We hear that so much of the money that will be collected from the tax will go to superannuation—public servants' superannuation. I do not know the exact figures, but I believe 10 to 20 per cent of mining companies are owned by superannuation funds. In other words, everyday working mums and dads are shareholders in these mining companies. We are going to take money out of those mining companies that would normally be distributed to those superannuation funds for the retirement of those working mums and dads. So we are getting the political spin that this tax is going to be great for superannuation while the government is taking money from the very resource companies that are building our superannuation funds. I find that quite ironic.
Why are we having the tax? It is simple: the government's debt has been out of control for four years now. It is as simple as that. We have seen the new taxes under this government. There was the alcopops tax. That was going to stop all the binge drinking by the young ones. The government thought: 'They will not go and buy a can of Bundy and coke if we put the price up. That will save those people from binge drinking'—and I do not endorse binge drinking one bit. So what did the young ones do instead? They went and bought a bottle of rum and a bottle of coke and mixed a much stronger drink. We did not drop into this life at 55 years of age or whatever; we actually grew up, and we remember some of those younger days as well. So the young ones have a couple of rum-and-coke drinks. It is a case of: 'Don't worry about the coke; just make it a bit richer.' That tax did not solve the problem.
Then there was the luxury car tax. That was a socialist tax if ever there was one. A married couple work hard. They save their money. They pay for their house. They might build some investments. And they might upgrade their car to one that actually has a fair bit of luxury in it. The government's attitude is: 'Well, you can't have that. We'll raise the tax. How dare you work hard, save your money and buy a luxury car?' What did it do for General Motors Holden as far as sales of their Statesman went? It did not help them one bit. And the industry continues to battle against cheap imports.
And then there is the tax on LPG—liquid petroleum gas. The cleanest fuel you can put through the motor of your car is LPG. It has 13 per cent less pollutants than petrol or diesel. It is Australian produced; it is a local fuel. So what did we get last December? We got a 2.5c a litre tax on LPG. And we have got a carbon tax that we are going to save the planet with. That is a $10 billion a year tax on carbon. But when we go to clean fuel, it is a case of: do not leave the price down; put it up. By 2015 there will be a 12.5c a litre excise on LPG.

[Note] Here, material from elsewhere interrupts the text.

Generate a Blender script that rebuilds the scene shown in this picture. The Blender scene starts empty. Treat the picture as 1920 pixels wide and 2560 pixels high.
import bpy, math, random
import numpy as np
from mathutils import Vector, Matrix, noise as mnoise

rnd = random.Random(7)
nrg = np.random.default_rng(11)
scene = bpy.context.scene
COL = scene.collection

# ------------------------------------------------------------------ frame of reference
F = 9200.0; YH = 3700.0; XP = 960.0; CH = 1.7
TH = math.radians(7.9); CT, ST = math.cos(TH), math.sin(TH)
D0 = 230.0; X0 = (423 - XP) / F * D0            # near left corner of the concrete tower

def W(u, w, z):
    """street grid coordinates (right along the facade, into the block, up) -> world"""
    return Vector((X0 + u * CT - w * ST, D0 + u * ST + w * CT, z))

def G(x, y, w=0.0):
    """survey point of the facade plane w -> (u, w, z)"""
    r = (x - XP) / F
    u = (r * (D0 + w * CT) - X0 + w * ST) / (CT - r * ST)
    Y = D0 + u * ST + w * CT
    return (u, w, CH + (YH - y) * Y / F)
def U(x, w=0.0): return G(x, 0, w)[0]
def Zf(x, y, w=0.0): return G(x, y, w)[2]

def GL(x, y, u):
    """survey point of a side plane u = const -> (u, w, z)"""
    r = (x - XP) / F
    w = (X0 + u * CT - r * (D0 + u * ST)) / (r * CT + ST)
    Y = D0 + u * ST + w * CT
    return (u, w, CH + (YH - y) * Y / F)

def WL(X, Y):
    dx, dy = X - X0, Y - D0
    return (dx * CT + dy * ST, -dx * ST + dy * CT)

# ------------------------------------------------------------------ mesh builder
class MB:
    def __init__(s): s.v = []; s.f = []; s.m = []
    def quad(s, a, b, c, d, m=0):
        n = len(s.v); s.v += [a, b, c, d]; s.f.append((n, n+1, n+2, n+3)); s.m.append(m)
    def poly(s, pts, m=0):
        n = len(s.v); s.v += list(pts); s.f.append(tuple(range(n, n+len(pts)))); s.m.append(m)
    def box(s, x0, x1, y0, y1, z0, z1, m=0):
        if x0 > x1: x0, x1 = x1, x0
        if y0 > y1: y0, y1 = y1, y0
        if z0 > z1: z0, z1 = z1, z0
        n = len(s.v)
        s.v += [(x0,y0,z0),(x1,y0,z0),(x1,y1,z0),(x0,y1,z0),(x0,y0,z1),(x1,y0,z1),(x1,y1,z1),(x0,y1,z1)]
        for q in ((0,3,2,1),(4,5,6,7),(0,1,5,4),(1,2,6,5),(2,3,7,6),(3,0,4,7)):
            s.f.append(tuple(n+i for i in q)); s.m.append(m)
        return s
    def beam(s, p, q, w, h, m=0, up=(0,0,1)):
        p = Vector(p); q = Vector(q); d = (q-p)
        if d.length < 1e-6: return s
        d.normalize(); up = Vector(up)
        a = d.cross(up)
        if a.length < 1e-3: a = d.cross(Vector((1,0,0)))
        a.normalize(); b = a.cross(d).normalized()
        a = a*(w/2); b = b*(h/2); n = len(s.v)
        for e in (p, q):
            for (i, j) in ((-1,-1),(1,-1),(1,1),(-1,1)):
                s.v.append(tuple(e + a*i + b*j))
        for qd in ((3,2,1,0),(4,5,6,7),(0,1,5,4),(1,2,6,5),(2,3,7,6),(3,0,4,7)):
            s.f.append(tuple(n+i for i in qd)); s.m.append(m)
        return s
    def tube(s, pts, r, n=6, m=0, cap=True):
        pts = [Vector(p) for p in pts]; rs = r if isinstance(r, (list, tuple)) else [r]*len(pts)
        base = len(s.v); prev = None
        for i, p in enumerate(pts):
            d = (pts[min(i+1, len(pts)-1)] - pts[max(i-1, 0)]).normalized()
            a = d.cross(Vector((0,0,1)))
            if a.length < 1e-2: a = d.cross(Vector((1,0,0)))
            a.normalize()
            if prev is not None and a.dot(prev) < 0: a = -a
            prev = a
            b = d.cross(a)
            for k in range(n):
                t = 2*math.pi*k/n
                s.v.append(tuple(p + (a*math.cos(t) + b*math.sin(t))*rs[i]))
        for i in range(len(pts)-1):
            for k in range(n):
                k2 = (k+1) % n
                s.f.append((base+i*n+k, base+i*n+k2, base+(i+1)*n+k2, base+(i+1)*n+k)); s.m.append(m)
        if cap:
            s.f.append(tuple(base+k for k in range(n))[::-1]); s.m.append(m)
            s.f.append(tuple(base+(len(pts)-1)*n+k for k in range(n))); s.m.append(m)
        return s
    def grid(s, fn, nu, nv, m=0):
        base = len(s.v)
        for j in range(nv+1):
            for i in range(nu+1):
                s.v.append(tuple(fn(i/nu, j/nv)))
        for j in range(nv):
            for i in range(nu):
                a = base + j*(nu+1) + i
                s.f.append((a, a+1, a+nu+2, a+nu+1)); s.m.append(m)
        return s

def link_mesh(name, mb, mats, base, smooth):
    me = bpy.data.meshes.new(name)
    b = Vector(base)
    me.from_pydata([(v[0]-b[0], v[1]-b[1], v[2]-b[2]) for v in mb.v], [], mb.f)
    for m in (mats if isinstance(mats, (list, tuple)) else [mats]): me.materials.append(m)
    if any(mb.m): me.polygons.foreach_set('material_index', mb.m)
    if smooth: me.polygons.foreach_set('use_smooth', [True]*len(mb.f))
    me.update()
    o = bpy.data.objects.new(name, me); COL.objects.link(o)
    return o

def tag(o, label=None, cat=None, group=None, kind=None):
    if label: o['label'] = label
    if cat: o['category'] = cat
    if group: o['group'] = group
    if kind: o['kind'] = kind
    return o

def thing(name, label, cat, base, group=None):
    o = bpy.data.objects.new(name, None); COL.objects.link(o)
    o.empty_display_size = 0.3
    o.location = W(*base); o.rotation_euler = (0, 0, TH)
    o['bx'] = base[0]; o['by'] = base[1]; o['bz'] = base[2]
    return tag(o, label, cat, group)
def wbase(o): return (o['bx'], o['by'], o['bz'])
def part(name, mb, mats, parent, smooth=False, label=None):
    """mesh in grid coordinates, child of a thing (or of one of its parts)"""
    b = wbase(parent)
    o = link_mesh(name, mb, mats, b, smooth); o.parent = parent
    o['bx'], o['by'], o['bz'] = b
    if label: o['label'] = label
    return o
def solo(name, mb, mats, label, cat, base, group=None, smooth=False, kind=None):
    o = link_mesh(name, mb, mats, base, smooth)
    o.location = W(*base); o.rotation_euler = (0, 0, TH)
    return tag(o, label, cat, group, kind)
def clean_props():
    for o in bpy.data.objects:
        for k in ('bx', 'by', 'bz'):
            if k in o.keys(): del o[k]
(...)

If you want to lose an election upset the cabbies. There was a report in yesterday's Northern Daily Leader in Tamworth about them complaining about the increase in the price of LPG. We know that most cabs run on gas and, of course, many private vehicles do as well. It is amazing: the government gave a subsidy to convert our cars to gas; we could buy a new converter that was already set up for gas from the factory or we could convert our cars to LPG. The government said: 'Here is a subsidy. We want you to go onto gas. And now we can up the tax on gas. We'll get it back.' If you want to lose an election get the cabbies offside because they talk to a lot of people every day of the week. Then we had the flood tax. The cheque account was empty, so we brought in a flood tax. Then of course the tax we were never going to have under 'a government I lead'—said Ms Gillard as Prime Minister—was the carbon tax.
And now we have the mining tax. There is one important thing here, and I have stated it before in this place: the private sector creates our nation's wealth. That is where our nation derives its wealth from. The public sector, the government sector—federal government, state government and local government—feed off the private sector. But what all these taxes do is tax the very sector that creates our nation's wealth. As a result of that, we will have a reduction in living standards. The cost of living will go up. And that is what this legislation is all about—this government taxing. This legislation is about getting more revenue to bring about a budget surplus in two months time. We will never see it. You wait: the budget will still be in the red in September 2013.
I want to quote from the dissenting report of the committee. It states: 'The mining tax deal entered into by the Gillard government gives an unfair competitive advantage to the three largest miners who were given exclusive access to secret negotiations on the new tax design. It makes federal budget outcomes hostage to decisions about royalties by state and territory governments and raises serious and unresolved constitutional issues. Alarmingly the mining tax package would significantly worsen Australia's structural budget deficit over time.' The government are going to spend before they collect the money. So, as time goes on, they are going to be spending more than they are collecting. Our budget position is going to get worse and worse as time goes by. What sort of a tax is it that drives us more into the red when our credit card is almost full up at $232 billion? That was the figure reported last Friday by the Australian Office of Financial Management.
The proposed increase in the compulsory super loan will cost more every year once it is fully implemented than the MRRT would raise—this is according to Treasury modelling conducted at the time of the mining tax deal. According to Australian Treasury modelling, the superannuation will cost more than what the whole mining tax will collect. How can you bring in a tax when your budget is going to be worse off? This is typical Labor: spending more than they earn. It is also a tax that divides Australia by exclusively targeting resource rich states with a new Canberra tax grab.
Mr Acting Deputy President Back, you come from Western Australia, where 96 per cent of the iron ore produced in this nation comes from. This legislation is a tax on Western Australia, and no doubt the people of Western Australia will tell us all about that at the next federal election. They are working hard, they are working smart, they are being successful, they are contributing enormously to our nation's wealth and they are going to have 96 per cent of their iron ore taxed. Remember, this tax is on iron ore and coal. It is a tax on those resource rich states: Western Australia, South Australia—there is a lot of mining in that state these days—Queensland and New South Wales. That is where it is unfair. But the main reason this tax is coming in is that this government has simply run out of money. They have wasted it. Remember the pink batts? Remember the school buildings that were outrageously priced? I have been around to the schools and seen them. By the way, I have never been to an opening of one of those school buildings—not one. There was the $900 handout. People had a boom time on the pokey machines and the clubs with that. This is about a tax grab. It is unfair and it will not be supported by the coalition. Hence we will certainly vote against it.